Symmetry-breaking vacua and baryon condensates in AdS/CFT

TL;DR

This work analyzes symmetry-breaking vacua in AdS/CFT for Type IIB string theory on $AdS_5\times Y$ with Sasaki–Einstein $Y$, focusing on simultaneous breaking of conformal and baryonic symmetries. It builds a detailed correspondence between the gauge theory vacuum moduli space and the gravity moduli space of flat RR/B fields on asymptotically conical Calabi–Yau manifolds, and decomposes linearly fluctuating moduli into Goldstone modes for non-anomalous baryonic $U(1)$s and potential modes for anomalous ones.
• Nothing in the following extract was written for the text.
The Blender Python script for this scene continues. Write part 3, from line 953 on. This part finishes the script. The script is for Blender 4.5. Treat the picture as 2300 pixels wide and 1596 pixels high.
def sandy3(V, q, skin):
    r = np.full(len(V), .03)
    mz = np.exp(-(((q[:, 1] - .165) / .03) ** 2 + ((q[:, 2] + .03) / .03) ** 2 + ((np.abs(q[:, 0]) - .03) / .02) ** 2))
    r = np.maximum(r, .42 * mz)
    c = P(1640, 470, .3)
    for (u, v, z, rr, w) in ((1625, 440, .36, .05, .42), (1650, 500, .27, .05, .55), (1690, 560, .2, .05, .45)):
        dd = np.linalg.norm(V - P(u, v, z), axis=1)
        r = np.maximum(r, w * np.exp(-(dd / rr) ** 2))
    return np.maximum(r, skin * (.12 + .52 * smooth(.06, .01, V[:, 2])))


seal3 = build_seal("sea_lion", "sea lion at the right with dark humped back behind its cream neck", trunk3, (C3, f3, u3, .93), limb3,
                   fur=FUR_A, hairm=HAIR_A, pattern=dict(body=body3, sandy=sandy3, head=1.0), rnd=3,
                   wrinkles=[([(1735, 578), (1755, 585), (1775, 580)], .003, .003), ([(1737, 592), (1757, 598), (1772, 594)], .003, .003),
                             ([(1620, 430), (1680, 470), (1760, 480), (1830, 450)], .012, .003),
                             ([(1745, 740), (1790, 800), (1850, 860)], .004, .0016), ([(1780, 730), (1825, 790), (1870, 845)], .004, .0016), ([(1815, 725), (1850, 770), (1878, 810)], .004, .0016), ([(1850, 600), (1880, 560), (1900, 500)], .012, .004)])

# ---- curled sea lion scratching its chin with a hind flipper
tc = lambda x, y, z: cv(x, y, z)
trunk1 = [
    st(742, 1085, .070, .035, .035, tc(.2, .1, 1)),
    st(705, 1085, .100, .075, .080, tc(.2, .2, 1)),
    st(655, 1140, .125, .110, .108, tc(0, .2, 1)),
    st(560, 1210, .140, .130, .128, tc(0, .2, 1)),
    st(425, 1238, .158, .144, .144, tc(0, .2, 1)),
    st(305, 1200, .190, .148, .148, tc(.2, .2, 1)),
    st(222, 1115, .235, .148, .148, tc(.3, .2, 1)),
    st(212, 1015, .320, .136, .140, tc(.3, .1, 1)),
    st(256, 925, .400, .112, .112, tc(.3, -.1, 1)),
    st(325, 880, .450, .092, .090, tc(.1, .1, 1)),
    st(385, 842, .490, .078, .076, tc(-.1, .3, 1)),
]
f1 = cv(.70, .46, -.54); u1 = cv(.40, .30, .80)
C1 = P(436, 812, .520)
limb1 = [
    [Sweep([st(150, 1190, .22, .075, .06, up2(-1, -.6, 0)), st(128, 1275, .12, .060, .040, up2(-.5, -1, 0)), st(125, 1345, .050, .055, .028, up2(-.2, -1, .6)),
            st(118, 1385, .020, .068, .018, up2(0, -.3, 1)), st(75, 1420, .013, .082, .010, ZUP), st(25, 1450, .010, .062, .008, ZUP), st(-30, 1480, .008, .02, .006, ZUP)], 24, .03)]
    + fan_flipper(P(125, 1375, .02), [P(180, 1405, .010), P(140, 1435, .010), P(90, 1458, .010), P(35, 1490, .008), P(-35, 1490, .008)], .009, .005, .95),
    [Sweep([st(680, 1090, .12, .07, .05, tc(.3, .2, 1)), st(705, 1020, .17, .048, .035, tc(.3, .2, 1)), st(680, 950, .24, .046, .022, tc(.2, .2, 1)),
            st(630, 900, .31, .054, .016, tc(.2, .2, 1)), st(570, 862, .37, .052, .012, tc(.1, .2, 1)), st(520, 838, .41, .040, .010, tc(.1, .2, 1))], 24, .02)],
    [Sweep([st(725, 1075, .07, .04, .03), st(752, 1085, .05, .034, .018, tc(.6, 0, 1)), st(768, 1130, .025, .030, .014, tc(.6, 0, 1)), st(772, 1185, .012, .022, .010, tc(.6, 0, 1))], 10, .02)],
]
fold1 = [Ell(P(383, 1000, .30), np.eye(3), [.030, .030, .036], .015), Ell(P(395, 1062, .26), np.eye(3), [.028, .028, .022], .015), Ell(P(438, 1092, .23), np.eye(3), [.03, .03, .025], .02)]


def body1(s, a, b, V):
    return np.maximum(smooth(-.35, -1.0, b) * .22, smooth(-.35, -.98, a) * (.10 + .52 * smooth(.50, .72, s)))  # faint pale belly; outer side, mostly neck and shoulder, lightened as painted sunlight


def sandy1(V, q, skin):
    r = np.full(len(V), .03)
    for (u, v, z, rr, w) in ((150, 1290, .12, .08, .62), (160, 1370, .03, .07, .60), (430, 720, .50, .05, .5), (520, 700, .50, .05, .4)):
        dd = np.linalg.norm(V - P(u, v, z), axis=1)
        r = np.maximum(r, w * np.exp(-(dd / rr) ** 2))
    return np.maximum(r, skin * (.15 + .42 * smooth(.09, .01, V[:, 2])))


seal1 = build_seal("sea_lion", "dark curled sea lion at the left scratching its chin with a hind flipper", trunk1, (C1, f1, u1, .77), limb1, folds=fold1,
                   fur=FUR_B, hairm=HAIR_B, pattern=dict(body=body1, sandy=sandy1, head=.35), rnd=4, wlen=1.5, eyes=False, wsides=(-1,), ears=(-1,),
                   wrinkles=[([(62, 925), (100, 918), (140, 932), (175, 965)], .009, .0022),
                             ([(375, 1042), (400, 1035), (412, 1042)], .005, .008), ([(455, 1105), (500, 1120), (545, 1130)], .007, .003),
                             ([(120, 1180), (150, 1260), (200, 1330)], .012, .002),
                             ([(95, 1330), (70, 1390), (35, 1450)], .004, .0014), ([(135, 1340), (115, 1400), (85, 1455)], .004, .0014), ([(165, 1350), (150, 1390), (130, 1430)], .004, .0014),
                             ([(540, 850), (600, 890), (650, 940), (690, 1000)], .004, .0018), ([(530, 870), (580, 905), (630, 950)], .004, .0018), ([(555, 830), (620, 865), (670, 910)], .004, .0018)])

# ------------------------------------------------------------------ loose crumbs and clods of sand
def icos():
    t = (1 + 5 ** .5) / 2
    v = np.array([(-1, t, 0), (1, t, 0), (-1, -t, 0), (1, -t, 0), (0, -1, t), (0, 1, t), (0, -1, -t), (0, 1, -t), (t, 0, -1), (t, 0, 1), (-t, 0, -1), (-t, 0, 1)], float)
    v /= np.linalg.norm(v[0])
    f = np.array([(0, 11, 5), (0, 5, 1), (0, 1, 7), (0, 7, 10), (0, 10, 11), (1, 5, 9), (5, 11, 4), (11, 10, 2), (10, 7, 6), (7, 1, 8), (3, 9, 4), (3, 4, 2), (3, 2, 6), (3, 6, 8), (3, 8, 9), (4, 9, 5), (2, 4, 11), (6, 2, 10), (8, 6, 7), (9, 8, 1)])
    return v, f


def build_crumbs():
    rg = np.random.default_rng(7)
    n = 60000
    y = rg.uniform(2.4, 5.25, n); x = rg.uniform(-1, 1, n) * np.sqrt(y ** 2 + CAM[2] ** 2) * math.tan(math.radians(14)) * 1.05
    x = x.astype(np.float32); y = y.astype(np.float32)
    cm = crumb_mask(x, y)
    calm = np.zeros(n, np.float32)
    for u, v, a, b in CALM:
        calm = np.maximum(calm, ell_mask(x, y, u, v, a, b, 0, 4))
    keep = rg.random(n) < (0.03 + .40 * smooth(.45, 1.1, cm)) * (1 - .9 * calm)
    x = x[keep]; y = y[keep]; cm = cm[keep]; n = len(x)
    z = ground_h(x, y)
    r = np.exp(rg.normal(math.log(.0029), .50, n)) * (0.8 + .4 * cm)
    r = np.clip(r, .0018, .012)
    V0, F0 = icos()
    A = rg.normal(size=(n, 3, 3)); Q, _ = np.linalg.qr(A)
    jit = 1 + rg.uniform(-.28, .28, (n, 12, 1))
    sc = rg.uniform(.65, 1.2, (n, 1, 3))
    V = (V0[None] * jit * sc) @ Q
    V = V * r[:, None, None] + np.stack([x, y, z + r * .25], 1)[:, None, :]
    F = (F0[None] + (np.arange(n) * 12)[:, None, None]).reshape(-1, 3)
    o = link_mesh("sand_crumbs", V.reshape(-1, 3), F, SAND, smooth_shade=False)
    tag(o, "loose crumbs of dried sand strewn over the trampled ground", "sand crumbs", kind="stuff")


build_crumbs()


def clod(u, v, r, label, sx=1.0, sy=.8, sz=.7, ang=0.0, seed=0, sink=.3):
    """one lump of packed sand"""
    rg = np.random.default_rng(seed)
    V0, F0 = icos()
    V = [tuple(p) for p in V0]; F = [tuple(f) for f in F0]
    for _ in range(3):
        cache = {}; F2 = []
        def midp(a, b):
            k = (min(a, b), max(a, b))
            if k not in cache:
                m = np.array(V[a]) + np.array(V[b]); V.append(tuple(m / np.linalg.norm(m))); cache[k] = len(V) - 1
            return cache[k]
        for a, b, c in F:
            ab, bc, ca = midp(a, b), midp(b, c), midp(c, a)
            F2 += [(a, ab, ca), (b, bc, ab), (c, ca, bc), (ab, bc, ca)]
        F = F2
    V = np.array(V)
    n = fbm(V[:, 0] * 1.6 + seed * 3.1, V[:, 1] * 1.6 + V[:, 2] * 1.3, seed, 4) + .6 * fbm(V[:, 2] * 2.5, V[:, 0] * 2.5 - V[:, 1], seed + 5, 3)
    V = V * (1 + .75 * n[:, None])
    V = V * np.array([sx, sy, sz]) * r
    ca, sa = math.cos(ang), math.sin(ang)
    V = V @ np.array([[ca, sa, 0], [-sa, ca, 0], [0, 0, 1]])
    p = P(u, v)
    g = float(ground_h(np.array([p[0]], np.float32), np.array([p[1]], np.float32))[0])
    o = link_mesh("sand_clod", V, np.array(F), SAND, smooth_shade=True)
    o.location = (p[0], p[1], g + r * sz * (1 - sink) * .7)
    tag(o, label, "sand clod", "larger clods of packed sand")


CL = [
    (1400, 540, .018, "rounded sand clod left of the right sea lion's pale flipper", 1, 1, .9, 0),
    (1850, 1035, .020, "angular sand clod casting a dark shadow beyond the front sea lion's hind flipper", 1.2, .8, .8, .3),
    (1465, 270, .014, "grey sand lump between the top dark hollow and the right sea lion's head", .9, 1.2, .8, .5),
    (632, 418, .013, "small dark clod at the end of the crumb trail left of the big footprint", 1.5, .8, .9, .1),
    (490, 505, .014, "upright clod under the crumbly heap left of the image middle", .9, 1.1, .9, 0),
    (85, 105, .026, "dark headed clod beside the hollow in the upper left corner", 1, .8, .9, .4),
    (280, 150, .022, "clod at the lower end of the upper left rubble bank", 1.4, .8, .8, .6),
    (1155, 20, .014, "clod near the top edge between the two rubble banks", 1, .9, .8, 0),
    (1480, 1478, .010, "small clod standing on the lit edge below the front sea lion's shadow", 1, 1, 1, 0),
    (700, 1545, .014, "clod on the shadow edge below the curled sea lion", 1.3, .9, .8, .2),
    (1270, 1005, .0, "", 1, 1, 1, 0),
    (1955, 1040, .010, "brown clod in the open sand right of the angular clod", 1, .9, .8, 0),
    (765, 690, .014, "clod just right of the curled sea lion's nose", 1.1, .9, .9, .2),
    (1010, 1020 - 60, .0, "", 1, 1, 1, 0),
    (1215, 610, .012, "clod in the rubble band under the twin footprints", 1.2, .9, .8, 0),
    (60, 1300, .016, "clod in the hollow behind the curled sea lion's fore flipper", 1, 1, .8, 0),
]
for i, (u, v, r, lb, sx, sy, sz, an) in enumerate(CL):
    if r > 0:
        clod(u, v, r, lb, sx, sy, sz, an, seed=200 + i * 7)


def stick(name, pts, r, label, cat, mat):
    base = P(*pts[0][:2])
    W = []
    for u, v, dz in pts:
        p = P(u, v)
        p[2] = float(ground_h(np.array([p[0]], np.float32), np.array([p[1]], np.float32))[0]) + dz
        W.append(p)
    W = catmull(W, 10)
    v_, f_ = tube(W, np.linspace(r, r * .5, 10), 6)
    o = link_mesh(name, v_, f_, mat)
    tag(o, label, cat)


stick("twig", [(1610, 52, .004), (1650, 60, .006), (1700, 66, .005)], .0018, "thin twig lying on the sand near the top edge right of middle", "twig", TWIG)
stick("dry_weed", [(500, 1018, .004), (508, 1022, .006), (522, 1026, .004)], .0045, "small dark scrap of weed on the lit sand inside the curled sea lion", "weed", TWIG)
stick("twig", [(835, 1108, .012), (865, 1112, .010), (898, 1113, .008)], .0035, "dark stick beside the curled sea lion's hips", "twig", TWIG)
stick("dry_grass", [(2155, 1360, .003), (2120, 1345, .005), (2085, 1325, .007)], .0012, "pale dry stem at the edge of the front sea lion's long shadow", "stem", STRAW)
The authors establish a concrete prescription for computing baryon condensates via Euclidean D3-branes with fixed boundary data, including a topological action, large gauge transformation consistency, and a summation over worldvolume instantons that yields a theta-function structure. They show how RR and metric moduli couple to Goldstone and pseudo-Goldstone bosons, tying the holographic currents to KK modes of the gravity background and clarifying the role of crepant resolutions in the dual descriptions. The framework provides a geometric bridge between gravity moduli, KK spectra, and baryonic VEVs in holographic vacua, offering a pathway to test AdS/CFT predictions and to count baryonic operators in quiver gauge theories.

Abstract

We study the gravity duals of symmetry-breaking deformations of superconformal field theories, AdS/CFT dual to Type IIB string theory on AdS_5 x Y where Y is a Sasaki-Einstein manifold. In these vacua both conformal invariance and baryonic symmetries are spontaneously broken. We present a detailed discussion of the supergravity moduli space, which involves flat form fields on asymptotically conical Calabi-Yau manifolds, and match this to the gauge theory vacuum moduli space. We discuss certain linearised fluctuations of the moduli, identifying the Goldstone bosons associated with spontaneous breaking of non-anomalous baryonic symmetries. The remaining moduli fields are related to spontaneous breaking of anomalous baryonic symmetries. We also elaborate on the proposal that computing condensates of baryon operators is equivalent to computing the partition function of a non-compact Euclidean D3-brane in the background supergravity solution, with fixed boundary conditions at infinity.